Editorial: THQ's Online Pass DRM
What do you own? Not "pwn", you nu-gamer young person. But own. What do you pay for that's yours to do with as you wish? Food, clothes, knitting needles. But what about games? When you pay money for a game, do you own it? Increasingly, not in any understood meaning of the word. Like music over the last couple of decades, we're currently sleeping through having our rights as consumers taken from us, while the prices stay the same. If you buy an album, do you own that music? No - not at all. If you do anything with that music other than listen to it on the CD it came on, or as the files you downloaded, then you're breaking an ever-more spurious collection of laws. And increasingly, gaming is going in the same direction. What was once considered sharing - and we're not even talking about copying here - is now being treated as theft. And THQ, as reported by Shacknews, are going out of their way to prevent sharing or re-selling of Homefront.
THQ will be shipping Homefront - the Korea-invades-the-US FPS - with their Online Pass system. This means it ships with a code that only lets you create a multiplayer account once. Lend the game to a friend, or buy it pre-owned, and you'll find you're refused full access to the multiplayer. Instead, you'll get what's essentially a demo - you will only be able to reach level 5 of the 75 on offer. To get the rest of the game, you'll need to pay $10 (or whatever the rest-of-world equivalents may be).
This essentially means that when you buy Homefront, you do not own the rights to play the multiplayer game. And as such, you cannot transfer that right onto anyone else. It's presumably a reaction against the perceived loss of sales from the increasingly popular pre-owned market, where the full price of the sold game goes to the shop selling it, rather than shared with the original publishers and developers. There is clearly a large argument to be had here, about the relative fairness of this situation. But it has far wider reaching consequences than simply whether Gamestation can resell the same game twelfty times. It affects charity shops, jumble sales, yard sales. It prevents sharing with a buddy. It stops you from giving the game to a poor friend once you're done with it. In all those circumstances, when you buy or borrow the game, you're then are forced to pay a fine.
Which means that like music, increasingly when we pay our £30/$50 for a game, we're not buying it, but renting. It feels like buying - we hand over a significant quantity of cash, and get given a product. It feels like buying a pencil case. Except when I then lend that pencil case to my friend, he doesn't find that the zipper won't open until he's paid WH Smiths a fee. We take the box home, but we don't actually own what's inside it. It is the complete death of First-Sale Doctrine.

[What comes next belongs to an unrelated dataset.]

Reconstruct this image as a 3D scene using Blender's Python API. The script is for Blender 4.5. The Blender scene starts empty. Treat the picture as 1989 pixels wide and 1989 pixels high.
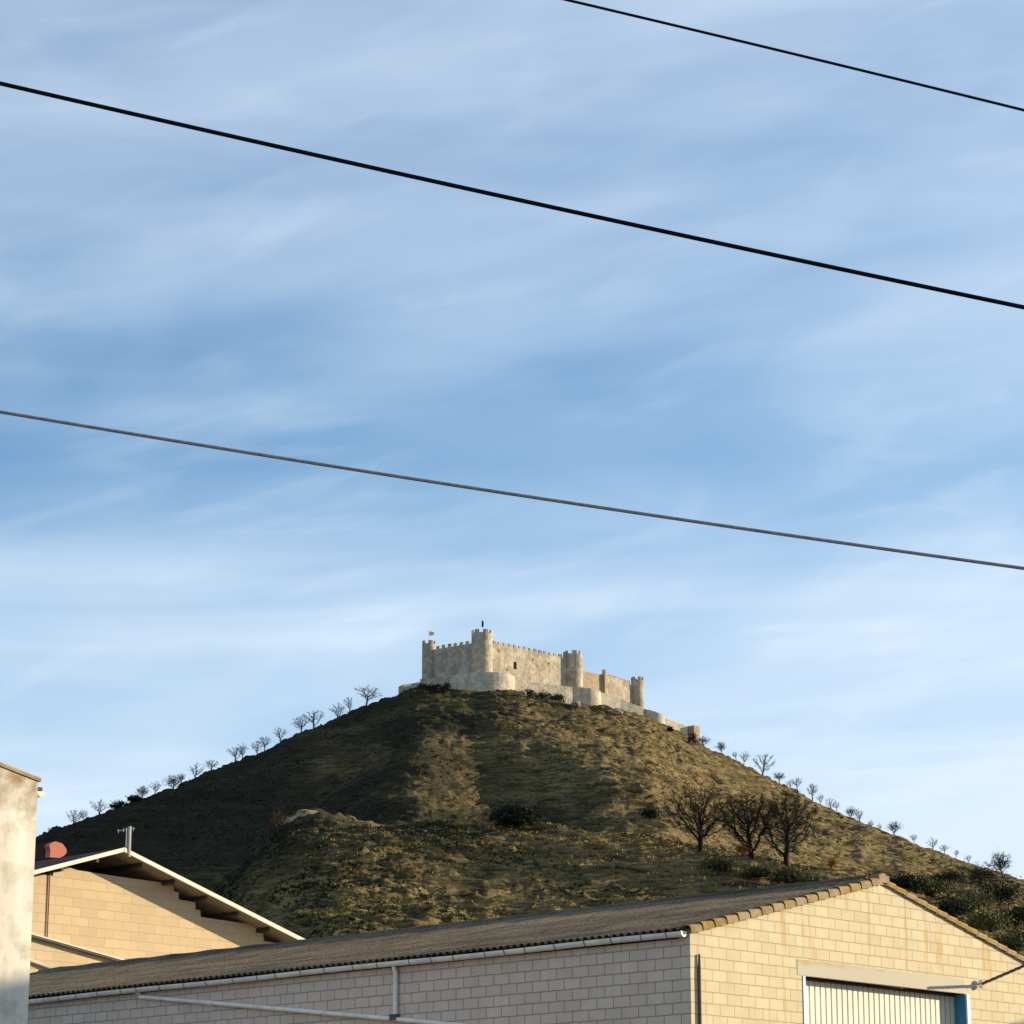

Clearly this has always been the case. If we owned it, we'd also have the right to make copies of it. (Although UK law currently completely contradicts itself on whether we're allowed to make back-up copies of our games.) As we purchase, we automatically agree to a long list of criteria which we're required to follow so long as it's in our possession. But as that list gets longer, and more punitive, at a certain point we have to start asking questions about where our rights are going.
I would like to see a requirement that games very clearly explain on their front covers that while you are buying the ability to play the single player game (something that, thank goodness, Ubisoft is beginning to return to its customers!) you are in no way buying the rights to play multiplayer. With EA announcing another round of servers to be shut down, and THQ making it clear they don't want multiplayer to be sold on or shared, it should be made absolutely clear to the consumer that multiplayer is not included in the price. And it would be nice to see the prices adjusted accordingly, if they're not willing to sell it to us.